Sony RX1, 35mm f2 Carl Zeiss
ISO200, f/16, 1/125, raw
X/Y PROJECT – Maura Manfredi and Luca Rossini
Character nr.1 – Y
Welcome to the fifth monthly theme of the “365 Days of RX1: one camera, one lens, twelve projects”. As you may know, I am developing a 365 using solely the Sony RX1, and each and every month I focus on a different theme.
This month will be dedicated to the birth of my first collaborative artistic project, X/Y PROJECT. The seed of the idea was planted in my head by the artist Maura Manfredi, and it eventually grew very fast and very strong. Faster and stronger than any other idea I worked on, I would say. Take this example, we’re just shooting the first pieces of the work, and we’ve already got accepted for a first exhibition at the Chiostro del Bramante (Friday 21st of June, 21.30), one of the finest artistic locations of Rome.
Maura is an exceptional young artist, and by working intensively with her during these days I can already see this one project being just the first of a long series. We actually already worked on a common project months ago, that “American Buffalo – the photographic sequel” which has been recently awarded with the first prize at “Scene da una Fotografia” 2013.

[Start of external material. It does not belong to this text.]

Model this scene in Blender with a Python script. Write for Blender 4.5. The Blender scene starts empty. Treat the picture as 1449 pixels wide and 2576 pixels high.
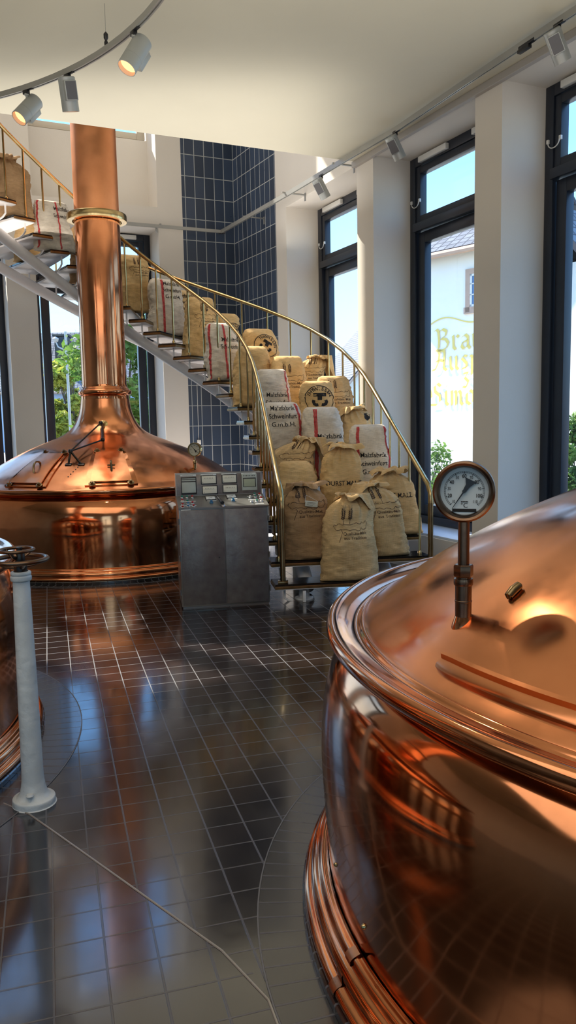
import bpy, bmesh, math, random
from mathutils import Vector, Matrix, noise
PI = math.pi
COL = bpy.context.scene.collection
R = math.radians

# ------------------------------------------------------------------ helpers
class MB:
    def __init__(s): s.v = []; s.f = []; s.m = []
    def add(s, vs, fs, mi=0):
        o = len(s.v); s.v += [tuple(x) for x in vs]; s.f += [tuple(i + o for i in f) for f in fs]; s.m += [mi] * len(fs)
    def box(s, a, b, mi=0, M=None):
        x0, y0, z0 = a; x1, y1, z1 = b
        vs = [Vector(p) for p in ((x0,y0,z0),(x1,y0,z0),(x1,y1,z0),(x0,y1,z0),(x0,y0,z1),(x1,y0,z1),(x1,y1,z1),(x0,y1,z1))]
        if M: vs = [M @ v for v in vs]
        s.add(vs, [(0,3,2,1),(4,5,6,7),(0,1,5,4),(1,2,6,5),(2,3,7,6),(3,0,4,7)], mi)
    def bbox(s, a, b, r=.004, mi=0, M=None, seg=2):
        bm = bmesh.new(); bmesh.ops.create_cube(bm, size=1)
        c = [(a[i]+b[i])/2 for i in range(3)]; d = [abs(b[i]-a[i]) for i in range(3)]
        for v in bm.verts: v.co = Vector((v.co[i]*d[i]+c[i] for i in range(3)))
        bmesh.ops.bevel(bm, geom=list(bm.edges), offset=min(r, min(d)*.45), segments=seg, affect='EDGES', profile=.5)
        s.addbm(bm, mi, M)
    def addbm(s, bm, mi=0, M=None):
        bm.verts.ensure_lookup_table(); bm.verts.index_update()
        s.add([(M @ v.co if M else v.co.copy()) for v in bm.verts], [[v.index for v in f.verts] for f in bm.faces], mi); bm.free()
    def prism(s, poly, z0, z1, mi=0, M=None):
        n = len(poly); vs = [Vector((p[0],p[1],z0)) for p in poly] + [Vector((p[0],p[1],z1)) for p in poly]
        if M: vs = [M @ v for v in vs]
        s.add(vs, [tuple(range(n-1,-1,-1)), tuple(range(n,2*n))] + [(i,(i+1)%n,n+(i+1)%n,n+i) for i in range(n)], mi)
    def tube(s, pts, r, n=10, mi=0, closed=False, cap=True, rs=None, flat=None):
        pts = [Vector(p) for p in pts]; N = len(pts); up = None; base = len(s.v); vs = []
        for i, p in enumerate(pts):
            if closed: t = pts[(i+1)%N] - pts[i-1]
            else: t = pts[min(i+1,N-1)] - pts[max(i-1,0)]
            t.normalize()
            if up is None:
                up = Vector((0,0,1)) if abs(t.z) < .9 else Vector((1,0,0))
            a = t.cross(up); a.normalize(); b = a.cross(t); b.normalize(); up = b
            rr = rs[i] if rs else r
            fx, fy = flat if flat else (1, 1)
            for k in range(n):
                q = 2*PI*k/n; vs.append(p + a*math.cos(q)*rr*fx + b*math.sin(q)*rr*fy)
        fs = []
        for i in range(N if closed else N-1):
            j = (i+1) % N
            for k in range(n): fs.append((i*n+k, i*n+(k+1)%n, j*n+(k+1)%n, j*n+k))
        if cap and not closed: fs.append(tuple(range(n-1,-1,-1))); fs.append(tuple((N-1)*n+k for k in range(n)))
        s.add(vs, fs, mi)
    def lathe(s, prof, n=48, mi=0, M=None, a0=0, a1=2*PI, cap=False):
        full = abs(a1-a0-2*PI) < 1e-6; m = n if full else n+1; vs = []
        for (r, z) in prof:
            for k in range(m):
                q = a0+(a1-a0)*k/n; vs.append(Vector((r*math.cos(q), r*math.sin(q), z)))
        fs = []
        for i in range(len(prof)-1):
            for k in range(n):
                k2 = (k+1) % m if full else k+1
                fs.append((i*m+k, i*m+k2, (i+1)*m+k2, (i+1)*m+k))
        if cap and full:
            fs.append(tuple(range(m-1,-1,-1))); fs.append(tuple((len(prof)-1)*m+k for k in range(m)))
        if M: vs = [M @ v for v in vs]
        s.add(vs, fs, mi)
    def cyl(s, p, q, r, n=16, mi=0): s.tube([p, q], r, n, mi)
    def build(s, name, mats, parent=None, smooth=35, M=None):
        me = bpy.data.meshes.new(name); me.from_pydata([tuple(v) for v in s.v], [], s.f)
        if not isinstance(mats, (list, tuple)): mats = [mats]
        for m in mats: me.materials.append(m)
        if len(mats) > 1: me.polygons.foreach_set('material_index', s.m)
        bm = bmesh.new(); bm.from_mesh(me); bmesh.ops.recalc_face_normals(bm, faces=bm.faces); bm.to_mesh(me); bm.free()
        if smooth:
            me.polygons.foreach_set('use_smooth', [True]*len(me.polygons))
            try: me.set_sharp_from_angle(angle=R(smooth))
            except Exception: pass
        me.update()
        o = bpy.data.objects.new(name, me); COL.objects.link(o)
        if parent is not None: o.parent = parent
        if M is not None: o.matrix_local = M
        return o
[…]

That said, what’s the X/Y PROJECT? Well, it isn’t really easy to define, maybe because its very definition is left somehow open to the interpretation of each of its participants. The original idea’s seed, the one Maura shared with me months ago, was to give a chance to anybody to be part of a work of art and, to do so, to make the latter modular and repeatable. She had thought of an infinitely long dinner table for this purpose. Photographed from two perspectives, one frontal (like the one in this picture) and one from above (as you’ll see tomorrow). The two perspectives would introduce other dissimilarities, spatial and temporal, not only in the furniture and in the subject’s costume, but also in the frontal image depicting the “beginning” of the dinner, and the one from above showing the “end” of it.
Such a scenario brought along so many dichotomous concepts, such as order-chaos, good-evil, life-death, apparent-hidden, truth-lie, and so many religious symbolisms, like the last supper, the human and the godly perspective, that it blew my mind off.
So, again, what’s the X/Y PROJECT? It’s a visual research, from a symbolic and iconographic viewing point, of the innerly dichotomic nature of the human being, constantly hanging the balance in the precarious equilibrium between order and chaos, good and evil, life and death. And it is an open and collaborative research, meaning that each participant brings his or her own interpretation of this concept, meditating on his or her dichotomies as if they were the “soul’s cartesian axes” and from there picturing how his/her life and body would look like at the most dramatic extremes of such axes.
This means that every shot comes with a true and personal story, deeply human in its very nature. These stories will be collected, together with the shots, in this blog for the next thirty days, but also in the blog dedicated to the project. Because X/Y PROJECT won’t end after the exhibition at the Chiostro del Bramante, nor will it after the end of this monthly theme, but it will go on as long as there will be participants willing to share their view on the concept and to be pictured in it, becoming part of an open, collaborative, and potentially extremely alive work of art. You’re all invited, of course!
Let’s talk about the shot. She’s Maura Manfredi. If she’s the mother of X/Y PROJECT, then I’m the eternal lover. I decided to start with her so you could meet her. She wanted to visually reflect her connection with the work, and so she literally “wore it”. Then, in the frontal, ordered view of the Y plane, she felt about picturing her inability to materially produce her highest ideas. Those ideas remain in her head, or over it, but her hands are incapable of performing any meaningful action, and she finds herself relegated in a cage. Her grey, monochromatic, intellectually creative, cage.